En su país podrán juzgarlo o no, desaforarlo o no, y esta disyuntiva colocará un marcador en el estado de la transición chilena: ¿Existe ya el estado de derecho? ¿Se ha abierto al menos una pequeña alameda para que transite la justicia? ¿Concederá el gobierno de Ricardo Lagos un resquicio para sanear el pasado? ¿Bajará Pinochet a la tumba en olor de impunidad?

Pronto lo sabremos. Como quiera, los muertos, los torturados y encarcelados, los amantes separados, los chilenos con la patria rota, los que nos brindaron su sufrimiento a los humanos en general a fin de que tuviéramos un agravio indeleble compartido y una comunión sin fronteras, así en la piedad como en el odio, tienen en su cuenta una gran victoria.

Ante la presión de quienes no olvidan, de quienes porfían en la memoria como ejercicio de sobreviviencia moral, los mecanismos judiciales europeos abrieron una brecha en la coraza de impunidad que cobijaba a todos nuestros asesinos. La captura y el arresto domiciliario de Pinochet dieron un impulso inapreciable a la procuración de justicia y a la lucha por castigar las violaciones a los derechos humanos. El blindaje constitucional de que se dotaron los verdugos militares en Chile ha sido puesto en evidencia. Desde octubre de 1998, a los genocidas de este hemisferio se les ha desvanecido la paz de su retiro y viven confinados en sus países de origen, temerosos de la orden de arresto que podría materializarse en cualquier aeropuerto de este mundo. Con ese precedente hoy, en febrero del 2000, la gestación de un nuevo Pinochet en las cloacas del sadismo de Estado es mucho más improbable que antes de este largo episodio liberador.
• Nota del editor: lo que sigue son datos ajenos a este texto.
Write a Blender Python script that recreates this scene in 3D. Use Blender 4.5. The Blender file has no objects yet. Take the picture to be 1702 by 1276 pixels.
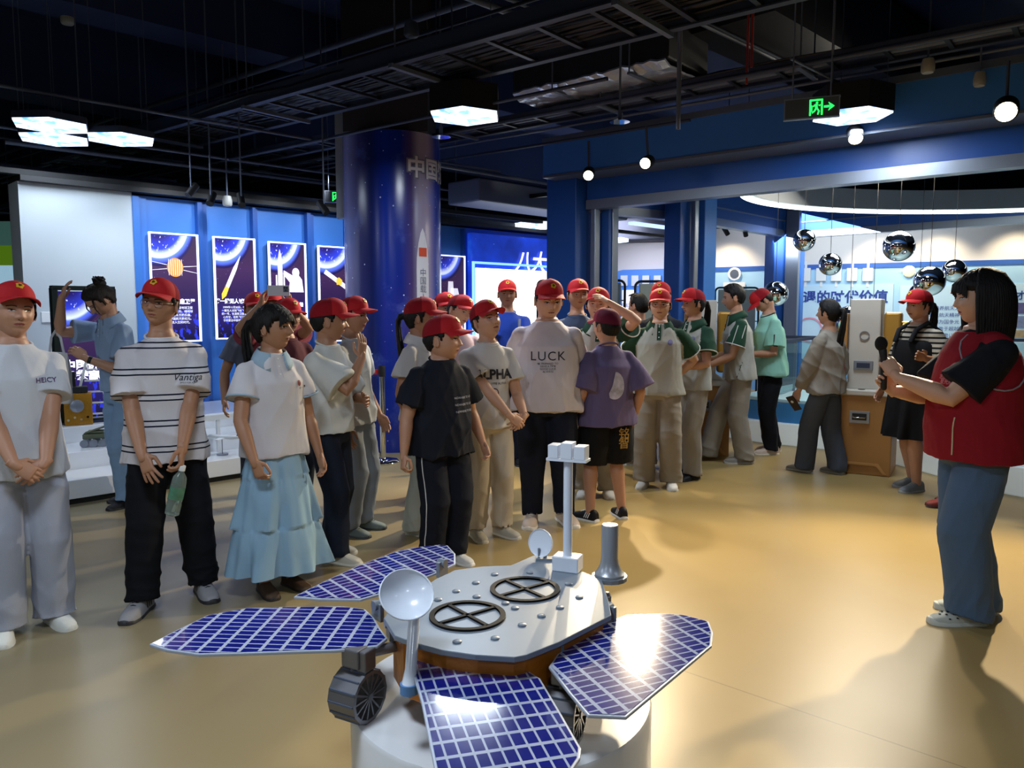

El trato humanitario a este criminal en la hora de su desgracia es otra victoria moral que a todos atañe. Y sobre todo: nadie ha alzado la voz para pedir el empalamiento o las descargas eléctricas. Pese a lo entendible del deseo de venganza, simplemente, civilmente, se ha exigido justicia. Con ello, hemos enterrado la fantasía de cinco lustros, tan íntima como colectiva, de descuartizar al dictador con nuestras propias manos.

En cuanto a la persona Augusto Pinochet, el horror histórico de su figura se ha reducido a un pequeño despojo en cuyo sufrimiento no vale la pena regodearse y cuyo destino inmediato ya no tiene ninguna importancia.